* begin *

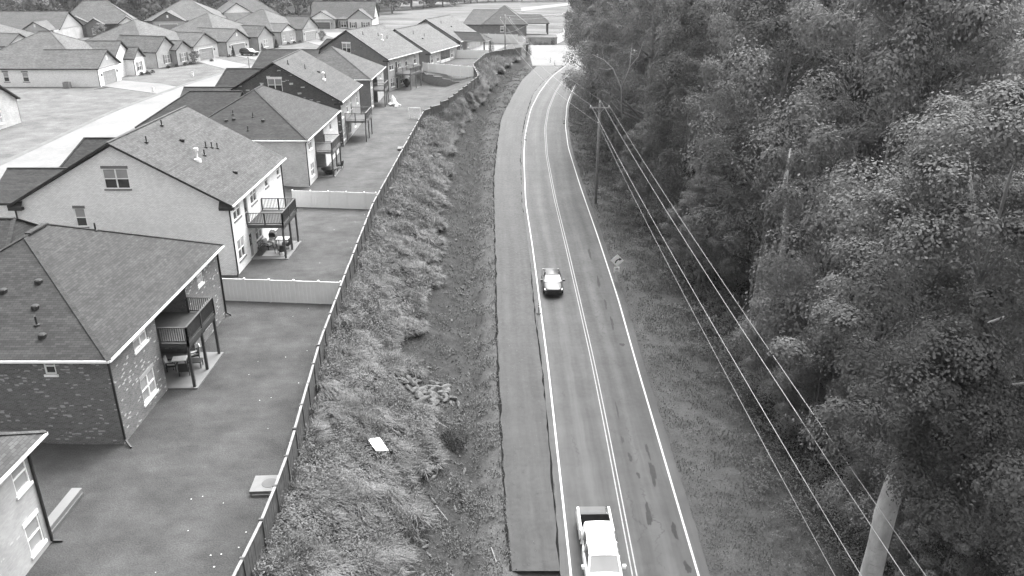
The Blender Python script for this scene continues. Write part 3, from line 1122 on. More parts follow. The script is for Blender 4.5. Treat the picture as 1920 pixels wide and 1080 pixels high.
def house_r1():
    D, Wd = 17.0, 14.8
    H = thing('brick_house', 'dark hip roofed house of whitewash flecked brick with a black deck over its patio', 'house', (-21.4, 37.2, 0), 0, ROW)
    wins = [(3.05, 4.75, 4.1, 5.35), (2.95, 4.75, .75, 2.3), (12.9, 13.9, 4.0, 5.35), (12.9, 13.9, .9, 2.3)]
    side = [(Wd - 3.35, Wd - 2.75, 4.4, 5.35)]
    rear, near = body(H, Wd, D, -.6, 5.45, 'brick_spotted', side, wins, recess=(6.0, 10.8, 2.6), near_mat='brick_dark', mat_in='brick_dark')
    for w in wins:
        rear.window(H, *w, cols=2 if w[1] - w[0] > 1.2 else 1, sill='white_trim', lintel='grey_trim' if w[2] < 2 else None, top='glass_blind', bot='glass_blind')
    near.window(H, *side[0], cols=1, sill='white_trim', lintel='grey_trim')
    bay = Face((-2.6, 6.0), (0, 1))
    bay.door(H, .6, 1.5, .12, 2.2, 'door_dark'); bay.window(H, 2.2, 3.8, .9, 2.3, 2); bay.door(H, .6, 2.2, 3.15, 5.2, 'door_dark')
    hip_roof(H, -15.1, .42, -.45, D + .4, 5.45, 9.6, 'shingle_dark', 'dark_trim', 'y', gut=True)
    hip_roof(H, -19.5, -7.9, 2.9, D + .2, 5.44, 9.85, 'shingle_dark', 'dark_trim', 'x', ends=(True, True), inset=1.6)
    downspout(H, [(.25, .06, 5.3), (.06, .06, 5.0), (.06, .06, .25), (.55, -.4, .05)])
    downspout(H, [(.25, D - .06, 5.3), (.06, D - .06, 5.0), (.06, D - .06, .25), (.4, D - .06, .05)])
    deck(H, -2.58, 1.75, 6.1, 10.75, 3.12, 'deck_dark', 'deck_dark', 0, rail_x0=.05, slab='concrete')
    for x, y in ((-3.6, .9), (-4.7, 2.6), (-5.2, 4.2), (-6.9, 3.6)):
        vent(H, (x, y, 5.45 + min(y + .45, -x + .42) * .535 + .02), 'cap')
    vent(H, (-4.2, 1.6, 5.45 + 2.05 * .535), 'pipe'); vent(H, (-5.4, 11.5, 5.45 + 5.8 * .535), 'pipe')
    # raised vent along the ridge
    mb = MB(); mb.beam((-7.34, 7.6, 9.66), (-7.34, 9.4, 9.66), .35, .1); mb.build('ridge_vent', 'shingle_dark', H)
    return H


def house_r2():
    D, Wd = 15.6, 17.3
    H = thing('brick_house', 'white brick gable house with dark rakes and a grey deck on tall posts', 'house', (-23.05, 62.25, 0), 0, ROW)
    ez, sl, rx = 6.2, .567, -8.65
    rz = ez + 8.65 * sl
    gable = [(0, ez + .02), (Wd / 2, rz - .15), (Wd, ez + .02)]
    gw = [(Wd - 9.7, Wd - 7.65, 7.5, 9.15), (Wd - 12.65, Wd - 11.75, 4.3, 5.85)]
    # rear: windows either side of a door, upper and lower
    wins = [(.85, 2.6, 4.45, 6.0), (5.5, 7.2, 4.45, 6.0), (10.0, 11.0, 4.75, 6.05), (14.0, 14.9, 4.75, 6.0), (.8, 2.5, .95, 2.75), (5.7, 7.4, .95, 2.5), (10.6, 11.5, 1.0, 2.4)]
    doors = [(3.55, 4.5, 3.25, 5.6), (3.75, 4.7, .12, 2.3)]
    rear, near = body(H, Wd, D, -.6, ez, 'brick_white', gw, wins + doors, gable, gable)
    for w in wins:
        rear.window(H, *w, cols=2 if w[1] - w[0] > 1.2 else 1, sill='lintel_grey', muntin=False)
    for d_ in doors:
        rear.door(H, *d_)
    near.window(H, *gw[0], cols=2, sill='lintel_grey', lintel='lintel_grey')
    near.window(H, *gw[1], cols=1, sill='lintel_grey', lintel='lintel_grey')
    hip_roof(H, -Wd - .45, .45, -.4, D + .35, ez, rz + .22, 'shingle_mid', 'dark_trim', 'y', gut=False, ends=(False, False))
    g = MB(); g.beam((.5, -.4, ez - .07), (.5, D + .35, ez - .07), .13, .13); g.build('gutter', 'white_trim', H)
    # little hipped returns at the eave corners
    for x in (.42, -Wd - .42):
        s = 1 if x > 0 else -1
        mb = MB(); mb.box(min(x, x - s * 1.1), max(x, x - s * 1.1), -.42, -.02, ez - .42, ez - .2)
        mb.add([(x, -.42, ez - .2), (x - s * 1.1, -.42, ez - .2), (x - s * 1.1, -.02, ez + .3), (x, -.02, ez + .05)], [(0, 1, 2, 3)])
        mb.build('eave_return', 'dark_trim', H)
    downspout(H, [(.42, -.3, ez - .2), (.05, -.06, ez - .5), (.05, -.06, .25), (.1, -.4, .1)])
    downspout(H, [(-Wd - .42, -.3, ez - .2), (-Wd - .05, -.07, ez - .5), (-Wd - .05, -.07, 1)])
    downspout(H, [(.42, D - .1, ez - .2), (.06, D - .06, ez - .5), (.06, D - .06, .25)])
    # front garage wings
    hip_roof(H, -20.05, -12, 11.7, 18.5, 6.0, 8.4, 'shingle_dark', 'dark_trim', 'x', ends=(True, False), inset=1.4)
    mb = MB(); mb.box(-19.7, -17.4, 12.1, 18.1, -.4, 5.8); mb.build('wall', 'brick_white', H)
    hip_roof(H, -22.6, -15, 4.3, 12.4, 5.0, 7.1, 'shingle_dark', 'dark_trim', 'x', ends=(False, False))
    mb = MB(); mb.box(-22.2, -17.35, 4.7, 12.0, -.4, 4.8); mb.build('wall', 'brick_white', H)
    deck(H, .02, 3.15, 3.75, 8.35, 3.2, 'deck_brown', 'deck_brown', 0)
    for x, y, k in ((-7.2, 3.2, 'pipe'), (-7.9, 8.2, 'pipe'), (-5.9, 7.2, 'cap'), (-4.4, 8.5, 'pipe'), (-4.1, 9.1, 'pipe'), (-3.8, 9.6, 'pipe'), (-3.9, 6.6, 'pipe'), (-3.9, 4.9, 'flue'), (-1.3, 6.3, 'cap')):
        vent(H, (x, y, ez + .22 * 0 + (.45 - x) * .575), k)
    return H


def house_r3():
    D, Wd = 18.0, 14.6
    H = thing('brick_house', 'hip roofed house of pale brick with a recessed rear bay and brown deck', 'house', (-23.5, 89.7, 0), 0, ROW)
    wins = [(1.5, 3.1, 3.9, 5.5), (1.6, 3.1, .75, 2.3), (13.0, 14.0, 3.9, 5.4), (13.0, 14.0, .9, 2.3)]
    side = [(Wd - 7.2, Wd - 6.0, 4.3, 5.4)]
    rear, near = body(H, Wd, D, -.6, 5.55, 'brick_pale', side, wins, recess=(4.4, 9.4, 2.6), near_mat='brick_tan', mat_in='brick_tan')
    for w in wins:
        rear.window(H, *w, cols=2 if w[1] - w[0] > 1.2 else 1, sill='white_trim', lintel='white_trim')
    near.window(H, *side[0], cols=1)
    bay = Face((-2.6, 4.4), (0, 1)); bay.door(H, .5, 2.3, .12, 2.2, 'door_grey'); bay.door(H, .5, 2.3, 3.15, 5.2, 'door_grey')
    hip_roof(H, -Wd - .45, .45, -.45, D + .45, 5.55, 10.0, 'shingle_dark', 'dark_trim', 'y', gut=True)
    hip_roof(H, -22.3, -10.5, 7.0, 17.6, 5.5, 9.05, 'shingle_dark', 'dark_trim', 'x', ends=(True, False))
    mb = MB(); mb.box(-21.9, -14.62, 7.4, 17.2, -.4, 5.3); mb.build('wall', 'brick_tan', H)
    downspout(H, [(.3, .06, 5.4), (.06, .06, 5.1), (.06, .06, .1)])
    downspout(H, [(.3, D - .06, 5.4), (.06, D - .06, 5.1), (.06, D - .06, .1)])
    deck(H, -2.58, 2.0, 4.5, 9.35, 3.12, 'deck_light', 'deck_brown', 0, rail_x0=.05)
    for x, y, k in ((-6.5, 3.0, 'pipe'), (-8.6, 2.6, 'cap'), (-9.4, 2.4, 'cap'), (-8.9, 3.4, 'pipe'), (-6.6, 1.0, 'pipe'), (-5.2, 2.4, 'cap')):
        vent(H, (x, y, 5.55 + (y + .45) * .58), k)
    return H


def gable_house(label, loc, rotz, Wd, D, ez, sl, mat, near_mat, roof, wins, gwins, z0=-.6, vents=(), glz='glass_blind', lint='white_trim', rear_doors=()):
    H = thing('brick_house', label, 'house', loc, rotz, ROW)
    rz = ez + Wd / 2 * sl
    gable = [(0, ez + .02), (Wd / 2, rz - .15), (Wd, ez + .02)]
    gw = [(Wd + a, Wd + b, c, d) for a, b, c, d in gwins]
    rear, near = body(H, Wd, D, z0, ez, mat, gw, list(wins) + list(rear_doors), gable, gable, near_mat=near_mat)
    for w in wins:
        rear.window(H, *w, cols=2 if w[1] - w[0] > 1.2 else 1, sill='white_trim', top=glz)
    for d_ in rear_doors:
        rear.door(H, *d_, mat='door_dark')
    for w in gw:
        near.window(H, *w, cols=2, lintel=lint)
    hip_roof(H, -Wd - .45, .45, -.35, D + .35, ez, rz + .22, roof, 'dark_trim', 'y', ends=(False, False))
    g = MB(); g.beam((.5, -.35, ez - .07), (.5, D + .35, ez - .07), .13, .13); g.build('gutter', 'white_trim', H)
    mb = MB(); mb.box(-.7, .45, -.36, -.02, ez - .45, ez - .2); mb.build('eave_return', 'dark_trim', H)
    downspout(H, [(.4, -.2, ez - .2), (.05, -.06, ez - .5), (.05, -.06, .1)])
    downspout(H, [(.4, D, ez - .2), (.06, D - .06, ez - .5), (.06, D - .06, .1)])
    for x, y, k in vents:
        vent(H, (x, y, ez + (.45 - x) * sl * 1.0), k)
    return H


house_r1(); house_r2(); house_r3()

w4 = [(.6, 2.0, 3.9, 5.5), (4.4, 5.6, 3.9, 5.6), (7.4, 8.4, 3.9, 5.6), (12.2, 13.2, 3.9, 5.6), (.7, 2.2, .8, 2.4), (4.8, 6.2, .8, 2.4), (9.4, 10.4, .9, 2.3)]
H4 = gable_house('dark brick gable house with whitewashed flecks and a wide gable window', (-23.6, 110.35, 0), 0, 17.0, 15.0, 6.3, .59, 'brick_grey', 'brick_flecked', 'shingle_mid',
                 w4, [(-9.55, -7.6, 7.65, 9.35)], vents=((-7.4, 3.2, 'pipe'), (-5.8, 6.0, 'pipe'), (-4.4, 8.0, 'cap'), (-3.3, 7.2, 'pipe'), (-3.2, 5.6, 'flue')), rear_doors=[(2.8, 3.7, .12, 2.2)])
deck(H4, .02, 2.95, 2.6, 7.7, 3.15, 'deck_light', 'deck_light', 0)
hip_roof(H4, -21.0, -12, 9.0, 17.5, 5.6, 9.0, 'shingle_dark', 'dark_trim', 'x', ends=(True, False), inset=1.6)
hip_roof(H4, -23.6, -15, 2.6, 10.2, 5.0, 7.3, 'shingle_dark', 'dark_trim', 'x', ends=(False, False))
mb = MB(); mb.box(-23.2, -17.05, 3.0, 9.9, -.4, 4.8); mb.build('wall', 'brick_grey', H4)
mb = MB(); mb.box(-20.6, -17.05, 9.92, 17.1, -.4, 5.4); mb.build('wall', 'brick_grey', H4)


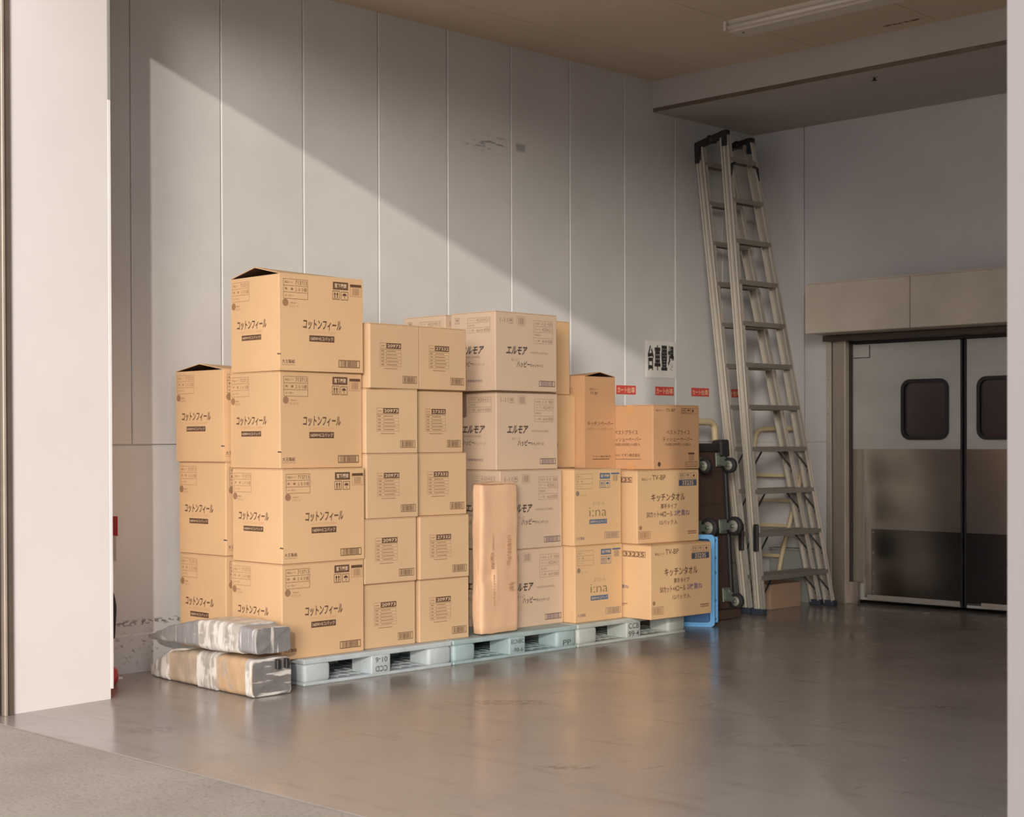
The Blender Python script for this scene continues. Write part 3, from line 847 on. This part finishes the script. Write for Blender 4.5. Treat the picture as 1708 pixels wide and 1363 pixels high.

* end *

* EXERCISE OBJECTIVE *
Repeat the records above exactly, from the first line through the line that contains "side = [(Wd - 3.35, Wd", and leave out the pictures.

* THE REPLY *
The Blender Python script for this scene continues. Write part 3, from line 1122 on. More parts follow. The script is for Blender 4.5. Treat the picture as 1920 pixels wide and 1080 pixels high.
def house_r1():
    D, Wd = 17.0, 14.8
    H = thing('brick_house', 'dark hip roofed house of whitewash flecked brick with a black deck over its patio', 'house', (-21.4, 37.2, 0), 0, ROW)
    wins = [(3.05, 4.75, 4.1, 5.35), (2.95, 4.75, .75, 2.3), (12.9, 13.9, 4.0, 5.35), (12.9, 13.9, .9, 2.3)]
    side = [(Wd - 3.35, Wd - 2.75, 4.4, 5.35)]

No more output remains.